Dans ces conditions, le droit n'est pas là "pour garantir ce qui doit l'être mais pour contribuer à ce qui peut être". Mieux, il est nécessaire "pour restituer à l'état du monde ses possibilités de devenir, son mouvement de transformation, sa dynamique métamorphique - sans laquelle il n'est que stase, sédimentation, mort". Bref, le droit, nouvel imaginaire de la société ? »
Par ailleurs, Philosophie magazine de juillet 2022 signale Laurent de Sutter en metteur en scène aux Inattendues de Tournai. Le dynamisme protéiforme de ce par ailleurs directeur de collection aux PUF (à la suite de Roland Jaccard, Perspectives critiques) et prof de théorie du droit à la VUB, noctambule assidu à ce que j'ai lu, etc. Une forme sophistiquée de dispersion ? Bien dans l'air du temps...
Le chapeau descriptif de la collection contient une intéressante définition de l'essai: « Mais qu’est-ce qu’un essai ? C’est un risque.

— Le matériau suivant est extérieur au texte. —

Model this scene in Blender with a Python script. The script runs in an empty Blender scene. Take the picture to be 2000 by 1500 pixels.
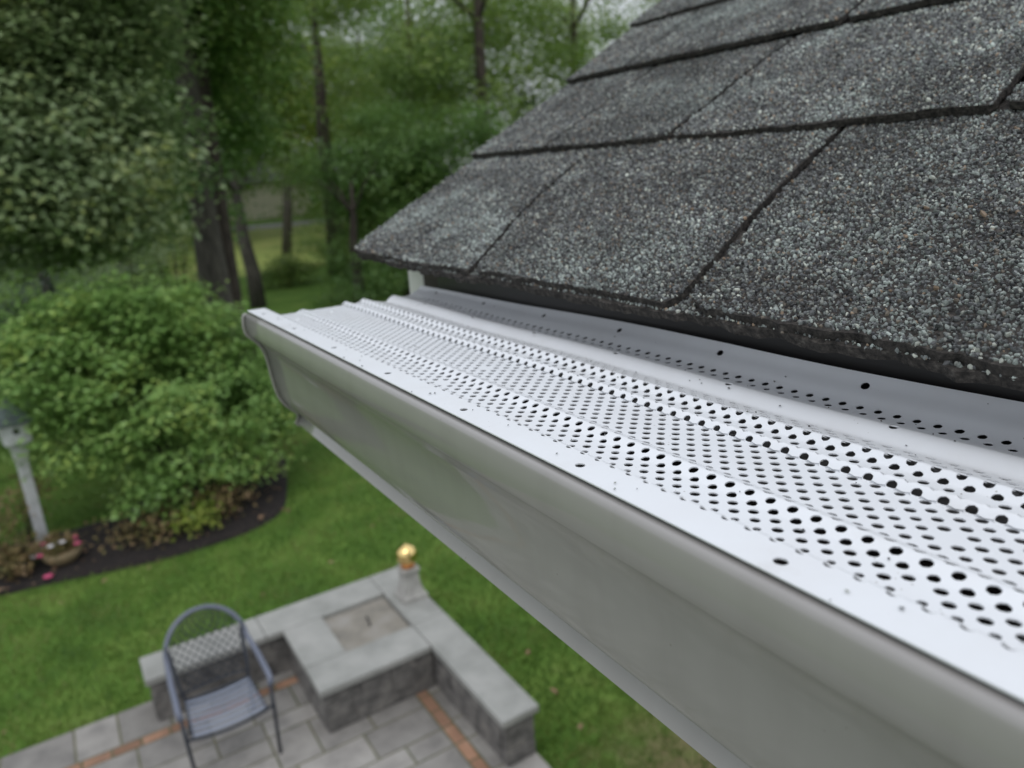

- Le risque de penser en toute liberté,
- le risque d’écrire sans formatage,
- le risque d’intervenir dans un monde qui, à l’intelligence, préfère toujours la bêtise.
[Notre monde préfère trop souvent la bêtise à l'intelligence.]
Un essai ne vise
- ni à informer
- ni à rassurer:
il vise
- à ébranler et
- à inquiéter – et
- à ce que cet ébranlement et cette inquiétude transforment la perception que nous avons du monde. » Même si, bien sûr, il est d'autres définitions possibles de l'essai...
L'ouvrage repris ci-dessus s'adosse vraisemblablement à un ouvrage antérieur de L. de Sutter, intitulé Après la loi, de plus grande ambition, apparemment; non lu à ce jour, sauf le matériau mis à disposition par l'éditeur.
Peut-être, à la réflexion, siérait-t-il davantage à mes lectures assagies, moins en recherche de vibrions, de se plonger dans des ouvrages de la trempe de celui-ci:
Une écriture radicale au service d'une pensée dans le droit fil des actions posées par la Ligue des Droits Humains. Séminale lecture, cette philosophie du droit va droit au but au sein d'une réflexion posée au coeur d'une table des matières structurée dans la durée. J'y progresse avec lenteur & en dérive un plaisir peu enclin encore à s'extérioriser. Un temps de la macération, en somme.